▸ **Your objective**:
Tally up the lines carrying the string "scene" and respond with only the resulting number.

▸ **Supplied data**:
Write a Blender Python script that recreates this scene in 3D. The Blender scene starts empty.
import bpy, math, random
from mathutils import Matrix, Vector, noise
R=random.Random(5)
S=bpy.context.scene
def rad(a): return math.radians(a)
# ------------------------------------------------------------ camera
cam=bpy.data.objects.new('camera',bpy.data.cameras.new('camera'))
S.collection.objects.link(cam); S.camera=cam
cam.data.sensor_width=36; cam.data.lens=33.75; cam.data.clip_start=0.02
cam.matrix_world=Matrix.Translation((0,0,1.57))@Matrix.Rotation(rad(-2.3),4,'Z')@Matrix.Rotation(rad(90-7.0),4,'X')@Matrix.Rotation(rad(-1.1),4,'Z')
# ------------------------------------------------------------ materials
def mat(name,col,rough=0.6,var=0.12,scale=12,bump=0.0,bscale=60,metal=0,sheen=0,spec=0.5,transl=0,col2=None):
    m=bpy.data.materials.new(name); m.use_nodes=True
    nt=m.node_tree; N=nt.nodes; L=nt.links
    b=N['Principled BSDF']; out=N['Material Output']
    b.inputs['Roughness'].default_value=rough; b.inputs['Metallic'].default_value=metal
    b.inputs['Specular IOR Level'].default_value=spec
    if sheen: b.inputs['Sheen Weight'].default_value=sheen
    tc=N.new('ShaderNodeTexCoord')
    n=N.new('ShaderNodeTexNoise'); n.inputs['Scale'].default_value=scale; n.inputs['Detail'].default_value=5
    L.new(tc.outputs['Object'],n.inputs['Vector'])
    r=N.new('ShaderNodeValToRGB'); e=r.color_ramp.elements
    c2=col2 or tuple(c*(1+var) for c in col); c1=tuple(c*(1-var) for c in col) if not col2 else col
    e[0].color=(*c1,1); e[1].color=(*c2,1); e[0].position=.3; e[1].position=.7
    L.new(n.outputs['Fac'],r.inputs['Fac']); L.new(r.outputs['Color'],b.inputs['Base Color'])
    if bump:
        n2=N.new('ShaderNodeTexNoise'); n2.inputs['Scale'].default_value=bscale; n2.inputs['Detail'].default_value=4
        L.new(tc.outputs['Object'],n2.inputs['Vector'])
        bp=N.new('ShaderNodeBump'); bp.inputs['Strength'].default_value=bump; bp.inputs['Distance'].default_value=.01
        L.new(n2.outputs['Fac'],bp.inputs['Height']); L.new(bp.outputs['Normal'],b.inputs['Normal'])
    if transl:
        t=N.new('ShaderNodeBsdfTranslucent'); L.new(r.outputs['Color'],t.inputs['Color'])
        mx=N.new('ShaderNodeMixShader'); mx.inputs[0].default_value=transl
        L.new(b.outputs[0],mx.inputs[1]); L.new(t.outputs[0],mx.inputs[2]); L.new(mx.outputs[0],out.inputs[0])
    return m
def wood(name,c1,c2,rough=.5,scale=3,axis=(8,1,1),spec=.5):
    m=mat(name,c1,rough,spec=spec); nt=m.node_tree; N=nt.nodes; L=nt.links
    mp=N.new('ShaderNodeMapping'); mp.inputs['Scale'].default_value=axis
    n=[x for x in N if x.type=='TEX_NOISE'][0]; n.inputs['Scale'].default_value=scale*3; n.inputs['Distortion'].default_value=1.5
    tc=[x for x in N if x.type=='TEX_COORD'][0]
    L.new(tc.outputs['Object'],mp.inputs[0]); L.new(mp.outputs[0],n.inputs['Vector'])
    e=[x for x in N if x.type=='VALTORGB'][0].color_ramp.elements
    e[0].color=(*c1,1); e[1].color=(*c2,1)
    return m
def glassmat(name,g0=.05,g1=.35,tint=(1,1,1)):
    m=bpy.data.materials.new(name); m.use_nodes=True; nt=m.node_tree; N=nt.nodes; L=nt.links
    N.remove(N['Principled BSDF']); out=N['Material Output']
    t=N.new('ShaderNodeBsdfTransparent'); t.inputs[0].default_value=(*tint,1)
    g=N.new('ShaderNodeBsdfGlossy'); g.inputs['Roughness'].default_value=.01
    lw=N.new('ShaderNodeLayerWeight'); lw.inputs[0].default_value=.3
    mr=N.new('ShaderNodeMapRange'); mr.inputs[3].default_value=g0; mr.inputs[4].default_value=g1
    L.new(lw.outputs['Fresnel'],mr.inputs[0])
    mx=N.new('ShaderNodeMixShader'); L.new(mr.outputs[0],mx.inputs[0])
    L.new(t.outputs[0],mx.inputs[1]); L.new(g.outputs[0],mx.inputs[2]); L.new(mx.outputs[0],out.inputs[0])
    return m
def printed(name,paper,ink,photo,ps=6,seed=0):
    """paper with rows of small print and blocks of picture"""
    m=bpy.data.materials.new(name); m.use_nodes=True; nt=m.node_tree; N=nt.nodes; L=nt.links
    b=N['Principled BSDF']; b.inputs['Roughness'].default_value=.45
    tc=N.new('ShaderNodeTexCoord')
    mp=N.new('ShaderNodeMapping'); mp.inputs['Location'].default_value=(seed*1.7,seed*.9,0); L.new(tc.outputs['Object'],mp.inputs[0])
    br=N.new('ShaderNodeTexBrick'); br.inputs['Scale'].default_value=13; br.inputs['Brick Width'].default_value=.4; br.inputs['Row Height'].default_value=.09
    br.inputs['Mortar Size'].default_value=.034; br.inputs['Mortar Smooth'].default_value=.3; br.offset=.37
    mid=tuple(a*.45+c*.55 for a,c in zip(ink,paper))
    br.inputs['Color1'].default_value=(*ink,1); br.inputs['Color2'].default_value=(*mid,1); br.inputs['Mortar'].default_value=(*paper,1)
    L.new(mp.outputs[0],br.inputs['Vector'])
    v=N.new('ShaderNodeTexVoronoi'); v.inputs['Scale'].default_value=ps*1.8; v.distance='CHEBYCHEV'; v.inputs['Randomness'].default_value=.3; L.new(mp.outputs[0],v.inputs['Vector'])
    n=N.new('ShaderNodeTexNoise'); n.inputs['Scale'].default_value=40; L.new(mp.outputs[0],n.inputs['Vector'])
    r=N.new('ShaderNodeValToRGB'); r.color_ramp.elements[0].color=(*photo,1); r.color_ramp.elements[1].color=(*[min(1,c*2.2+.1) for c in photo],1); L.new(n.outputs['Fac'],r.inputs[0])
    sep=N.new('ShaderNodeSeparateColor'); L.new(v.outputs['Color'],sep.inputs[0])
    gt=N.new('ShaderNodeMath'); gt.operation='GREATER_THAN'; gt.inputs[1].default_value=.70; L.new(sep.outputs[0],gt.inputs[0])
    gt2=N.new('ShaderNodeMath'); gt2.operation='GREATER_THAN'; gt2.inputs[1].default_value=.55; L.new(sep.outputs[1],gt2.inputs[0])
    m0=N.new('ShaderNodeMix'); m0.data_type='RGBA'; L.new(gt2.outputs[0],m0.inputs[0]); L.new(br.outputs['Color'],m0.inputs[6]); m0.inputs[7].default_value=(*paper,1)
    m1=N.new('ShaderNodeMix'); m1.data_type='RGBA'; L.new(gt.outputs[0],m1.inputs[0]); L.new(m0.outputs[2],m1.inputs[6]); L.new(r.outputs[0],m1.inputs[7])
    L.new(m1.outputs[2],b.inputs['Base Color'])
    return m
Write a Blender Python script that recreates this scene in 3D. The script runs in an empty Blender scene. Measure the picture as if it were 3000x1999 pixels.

▸ **Exercise response**:
3